Provided material:
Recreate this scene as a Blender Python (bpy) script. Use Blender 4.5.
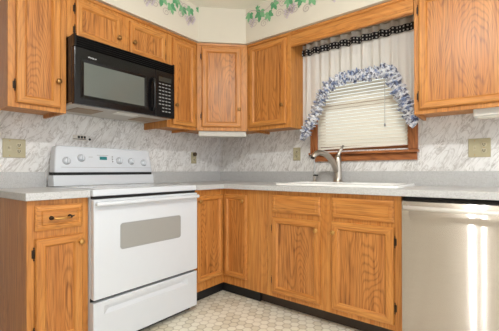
import bpy, bmesh, math, random
from mathutils import Matrix, Vector
for o in list(bpy.data.objects): bpy.data.objects.remove(o)
S = bpy.context.scene
COL = S.collection
random.seed(7)
PI = math.pi

# ------------------------------------------------------------------ camera
cam = bpy.data.cameras.new('camera')
cam.sensor_fit = 'HORIZONTAL'; cam.sensor_width = 36.0
cam.lens = 321.99/499*36.0
cam.shift_x = (249.5-251.17)/499; cam.shift_y = (170.27-165.5)/499
cam.clip_start = 0.02
camo = bpy.data.objects.new('camera', cam); COL.objects.link(camo)
camo.matrix_world = Matrix.Translation((2.4236, -2.5621, 1.0164)) @ Matrix.Rotation(0.6619, 4, 'Z') @ Matrix.Rotation(PI/2+0.0031, 4, 'X') @ Matrix.Rotation(-0.002, 4, 'Z')
S.camera = camo
# ------------------------------------------------------------------ world, lamps, exposure
w = bpy.data.worlds.new('world'); S.world = w; w.use_nodes = True
bg = w.node_tree.nodes['Background']
# hazy sky, brighter on the window side
wt = w.node_tree; wc = wt.nodes.new('ShaderNodeTexCoord'); ws = wt.nodes.new('ShaderNodeSeparateXYZ'); wr = wt.nodes.new('ShaderNodeMapRange')
wt.links.new(wc.outputs['Generated'], ws.inputs[0]); wt.links.new(ws.outputs[1], wr.inputs[0])
wr.inputs[1].default_value = 0.25; wr.inputs[2].default_value = 0.75; wr.inputs[3].default_value = 1.6; wr.inputs[4].default_value = 1.45
bg.inputs[0].default_value = (0.95, 0.98, 1.0, 1); wt.links.new(wr.outputs[0], bg.inputs[1])
def area_light(name, loc, rot, sx, sy, power, color):
    l = bpy.data.lights.new(name, 'AREA'); l.shape = 'RECTANGLE'; l.size = sx; l.size_y = sy
    l.energy = power; l.color = color
    o = bpy.data.objects.new(name, l); COL.objects.link(o); o.location = loc; o.rotation_euler = rot
    return o
def bulb(name, loc, power, radius, color):
    l = bpy.data.lights.new(name, 'POINT'); l.energy = power; l.color = color; l.shadow_soft_size = radius
    o = bpy.data.objects.new(name, l); COL.objects.link(o); o.location = loc; return o
# the room's three-bulb ceiling fixture, behind the camera
for bx, by in ((2.196, -2.02), (2.185, -2.16), (2.300, -2.02)): bulb('ceiling_bulb', (bx, by, 2.33), 18.0, 0.022, (0.97, 0.99, 1.0))
S.view_settings.view_transform = 'Standard'; S.view_settings.look = 'None'
S.view_settings.gamma = 1.0; S.view_settings.use_curve_mapping = False
S.view_settings.exposure = 0.26

# ------------------------------------------------------------------ material helpers
class NT:
    def __init__(s, name):
        s.m = bpy.data.materials.new(name); s.m.use_nodes = True
        s.t = s.m.node_tree; s.b = s.t.nodes['Principled BSDF']
    def n(s, typ, **kw):
        nd = s.t.nodes.new('ShaderNode'+typ)
        for k, v in kw.items(): setattr(nd, k, v)
        return nd
    def l(s, a, b): s.t.links.new(a, b)
    def val(s, sock, v):
        if hasattr(v, 'is_linked'): s.l(v, sock)
        else: sock.default_value = v
    def math(s, op, a, b=0.0, c=None, clamp=False):
        nd = s.n('Math', operation=op); nd.use_clamp = clamp
        s.val(nd.inputs[0], a); s.val(nd.inputs[1], b)
        if c is not None: s.val(nd.inputs[2], c)
        return nd.outputs[0]
    def vmath(s, op, a, b=(0, 0, 0)):
        nd = s.n('VectorMath', operation=op); s.val(nd.inputs[0], a); s.val(nd.inputs[1], b)
        return nd.outputs['Value'] if op in ('DOT_PRODUCT', 'LENGTH', 'DISTANCE') else nd.outputs[0]
    def noise(s, vec, scale, detail=2.0, rough=0.5, dist=0.0):
        nd = s.n('TexNoise'); s.l(vec, nd.inputs['Vector']); nd.inputs['Scale'].default_value = scale
        nd.inputs['Detail'].default_value = detail; nd.inputs['Roughness'].default_value = rough
        nd.inputs['Distortion'].default_value = dist
        return nd.outputs['Fac']
    def mapping(s, vec, loc=(0, 0, 0), rot=(0, 0, 0), scale=(1, 1, 1)):
        nd = s.n('Mapping'); s.l(vec, nd.inputs[0])
        nd.inputs[1].default_value = loc; nd.inputs[2].default_value = rot; nd.inputs[3].default_value = scale
        return nd.outputs[0]
    def ramp(s, fac, stops):
        nd = s.n('ValToRGB'); s.l(fac, nd.inputs[0]); e = nd.color_ramp.elements
        while len(e) < len(stops): e.new(0.5)
        for k, (p, c) in enumerate(stops):
            e[k].position = p; e[k].color = (c[0], c[1], c[2], 1)
        return nd.outputs[0]
    def mix(s, fac, a, b, mode='MIX'):
        nd = s.n('Mix', data_type='RGBA', blend_type=mode)
        s.val(nd.inputs[0], fac)
        for sock, v in ((nd.inputs[6], a), (nd.inputs[7], b)):
            if hasattr(v, 'is_linked'): s.l(v, sock)
            else: sock.default_value = (v[0], v[1], v[2], 1)
        return nd.outputs[2]
    def objco(s): return s.n('TexCoord').outputs['Object']
    def bump(s, h, strength=0.2, dist=0.002):
        nd = s.n('Bump'); s.l(h, nd.inputs['Height']); nd.inputs['Strength'].default_value = strength
        nd.inputs['Distance'].default_value = dist; s.l(nd.outputs[0], s.b.inputs['Normal'])
    def base(s, v):
        if hasattr(v, 'is_linked'): s.l(v, s.b.inputs['Base Color'])
        else: s.b.inputs['Base Color'].default_value = (v[0], v[1], v[2], 1)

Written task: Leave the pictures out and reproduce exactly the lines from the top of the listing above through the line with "PI = math.pi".

Solved exercise:
Recreate this scene as a Blender Python (bpy) script. Use Blender 4.5.
import bpy, bmesh, math, random
from mathutils import Matrix, Vector
for o in list(bpy.data.objects): bpy.data.objects.remove(o)
S = bpy.context.scene
COL = S.collection
random.seed(7)
PI = math.pi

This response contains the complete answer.